Minimum pricing on alcohol now looks like a done deal, and I suspect we must make the best of it and move on. However, before we do so - and at the risk of creating a furore among virtually the whole alcohol supply trade - I keep wondering if we are once again piling ill-thought-out and complex regulation on to the statute book unnecessarily?

Excise duty already exists as a revenue generator and control mechanism for alcohol, and has been used for many years to manage affordability as well as to raise tax receipts. We are now told we need a minimum price control mechanism in addition to this to control consumption (conveniently ignoring the fact that per head consumption is decreasing of its own accord).
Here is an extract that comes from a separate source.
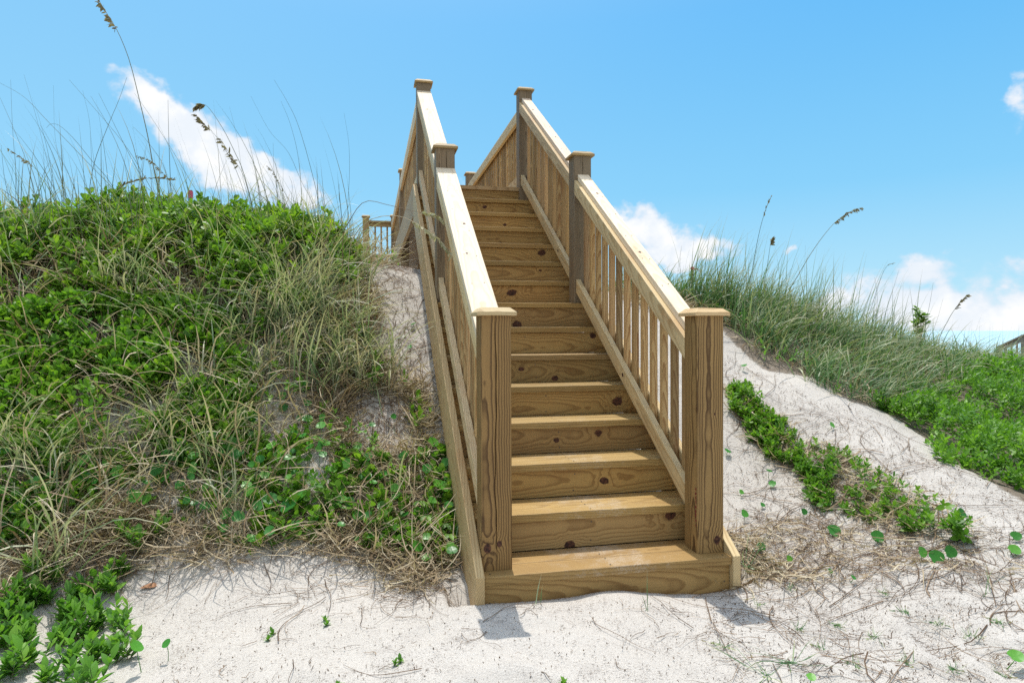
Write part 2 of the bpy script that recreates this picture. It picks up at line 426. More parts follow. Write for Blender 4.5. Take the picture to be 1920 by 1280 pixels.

A part of the dilemma, and perhaps the first port of call for legislators, is the ad hoc nature of the duty regime on alcohol. At present, the only mechanism to properly recognise the alcoholic unit content is that of spirits: volume multiplied by alcoholic strength. This currently produces a duty charge of 27p per unit on spirits.

There are much wider variances in other areas. beer and lager is banded into three - low, normal and super - with duty per unit 10p on Skol, 20p on Stella and 24p on Special Brew. On cider, rates are banded at up to 7.5% abv and between 7.5% and 8.5%, but the per unit result is the same - just 7p. A similar rate applies to low-abv sparkling perry.

Wines are also banded and most wines pay the same duty as the band is so wide - from 5.5% to 15% abv. This means wines toward the top of the range attract a significantly lower rate per unit: 18p for Hardy’s Stamp Red against 25p for a wine with 10% abv. Ironically, this banding means the new lower bands of 4% to 5.5% for low alcohol brands such as First Cape actually attract a 20p per unit charge.

One suspects that vested interests would make a ‘proper’ realignment by alcohol units politically more difficult than the proposed minimum price, although that seems to me to be the grown-up, long-term solution if the government were really serious about this matter. This would allow a consistent policy in future years rather than ad hoc tinkering.

I should point out that the independent sector broadly welcomes minimum pricing as a means of curtailing the race to the bottom by the multiples, and my proposal would need further safeguards to be effective - preferably a ban on below-cost selling. However, it does seem to me that a serious solution really should involve a strict relationship between duty charged and alcohol units.